Tag: Siraguso v. New York

  • Siraguso v. New York, 266 N.Y. 57 (1934): Parole Board Discretion and Consecutive Sentences

    Siraguso v. New York, 266 N.Y. 57 (1934)

    The Parole Board has discretion in determining when to consider a prisoner for parole, especially when multiple consecutive sentences are involved, and is not obligated to act until the combined minimum sentence for all crimes has been served.

    Summary

    Siraguso sought a writ of mandamus to compel the Parole Board to consider him for parole on his first sentence, arguing that its minimum term had been served. He was serving two consecutive sentences. The court held that the Parole Board has discretion in deciding when to consider parole, especially with consecutive sentences.

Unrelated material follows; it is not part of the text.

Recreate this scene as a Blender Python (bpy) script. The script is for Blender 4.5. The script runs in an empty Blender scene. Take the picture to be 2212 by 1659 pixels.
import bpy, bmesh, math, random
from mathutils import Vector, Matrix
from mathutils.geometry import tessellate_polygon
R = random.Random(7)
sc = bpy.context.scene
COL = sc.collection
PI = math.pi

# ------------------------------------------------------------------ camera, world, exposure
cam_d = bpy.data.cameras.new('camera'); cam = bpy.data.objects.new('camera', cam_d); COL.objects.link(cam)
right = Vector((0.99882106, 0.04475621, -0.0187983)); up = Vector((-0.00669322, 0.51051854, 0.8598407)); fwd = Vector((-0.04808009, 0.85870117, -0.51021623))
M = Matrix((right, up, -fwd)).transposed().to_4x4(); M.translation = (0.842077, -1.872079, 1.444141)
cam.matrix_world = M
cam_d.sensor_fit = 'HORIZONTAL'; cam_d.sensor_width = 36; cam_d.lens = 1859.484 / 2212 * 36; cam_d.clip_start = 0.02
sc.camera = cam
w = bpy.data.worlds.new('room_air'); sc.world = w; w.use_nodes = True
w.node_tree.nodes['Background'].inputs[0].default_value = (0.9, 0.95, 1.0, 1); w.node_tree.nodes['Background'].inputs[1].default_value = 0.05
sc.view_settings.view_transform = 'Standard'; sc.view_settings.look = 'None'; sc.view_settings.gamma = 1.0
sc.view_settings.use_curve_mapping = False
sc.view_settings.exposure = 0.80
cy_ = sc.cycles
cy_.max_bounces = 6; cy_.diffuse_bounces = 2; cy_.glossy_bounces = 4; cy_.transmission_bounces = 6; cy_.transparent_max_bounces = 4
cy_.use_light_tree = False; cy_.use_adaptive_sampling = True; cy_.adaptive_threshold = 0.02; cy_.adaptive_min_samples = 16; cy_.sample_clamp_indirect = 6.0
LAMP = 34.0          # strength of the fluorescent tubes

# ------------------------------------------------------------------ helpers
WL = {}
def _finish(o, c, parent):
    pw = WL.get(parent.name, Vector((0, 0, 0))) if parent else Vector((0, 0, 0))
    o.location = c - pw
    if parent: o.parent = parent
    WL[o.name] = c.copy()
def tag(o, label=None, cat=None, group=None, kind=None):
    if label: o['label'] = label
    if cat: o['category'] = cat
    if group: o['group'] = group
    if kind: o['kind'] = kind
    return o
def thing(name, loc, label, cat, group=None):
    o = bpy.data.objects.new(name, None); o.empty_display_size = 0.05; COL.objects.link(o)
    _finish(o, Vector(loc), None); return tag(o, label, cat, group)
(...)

The Board is not legally obligated to act until the combined minimum terms of all sentences have been served. The court emphasized that parole is not a right and the Board’s discretion prevails as long as the prisoner hasn’t served the full term minus good behavior credits.

    Facts

    Louis Siraguso was convicted of robbery in the first degree and sentenced on March 28, 1927, to a term of 20 to 40 years.
    Prior to the robbery conviction, he committed manslaughter in the first degree and was convicted of that crime on June 14, 1927, and sentenced as a first offender to a term of 10 to 20 years, to commence after the expiration of the robbery sentence.
    His minimum term for the robbery sentence expired on May 21, 1934, due to good conduct credits.
    The combined minimum sentence for both crimes would not expire until May 1940.

    Procedural History

    Siraguso applied for a writ of mandamus in Special Term to compel the Parole Board to convene and consider him for parole. The Special Term denied his application.
    The Appellate Division reversed the Special Term and granted the motion for peremptory mandamus.
    The New York Court of Appeals reviewed the Appellate Division’s order.

    Issue(s)

    Whether the Parole Board has a legal duty to convene and consider a prisoner for parole on his first sentence when the prisoner is serving multiple consecutive sentences, and the combined minimum term for all sentences has not yet expired.

    Holding

    No, because the Parole Board has discretion in determining when to consider a prisoner for parole, particularly when consecutive sentences are involved. The Board is under no legal duty to act until the combined minimum terms of all sentences have been served. The time of release shall be “discretionary with the board of parole, but no such person shall be released until he has served such minimum sentence.”

    Court’s Reasoning

    The court reasoned that sections 210 and 212 of the Correction Law and section 115 of the Executive Law relate to eligibility for “release on parole.” The Board must meet “at such times as may be necessary for a full study of the cases of all prisoners eligible for release on parole and to determine when * * * and to whom such parole may be granted.” (Executive Law, § 115.)
    The court highlighted that the Parole Board has discretion in deciding when to consider a prisoner for parole and is not required to take action until the combined minimum sentences have been served.
    The court emphasized that the minimum sentences for both crimes were already fixed by the court’s sentence and legislative acts. Although the minimum sentence for the robbery had expired, the manslaughter sentence was still running.
    The court noted that no prisoner is entitled to release as a matter of right until they have served their maximum term, minus credits for good behavior, which had not yet occurred in Siraguso’s case.
    Therefore, the court reversed the Appellate Division’s order and affirmed the Special Term’s denial of the writ of mandamus.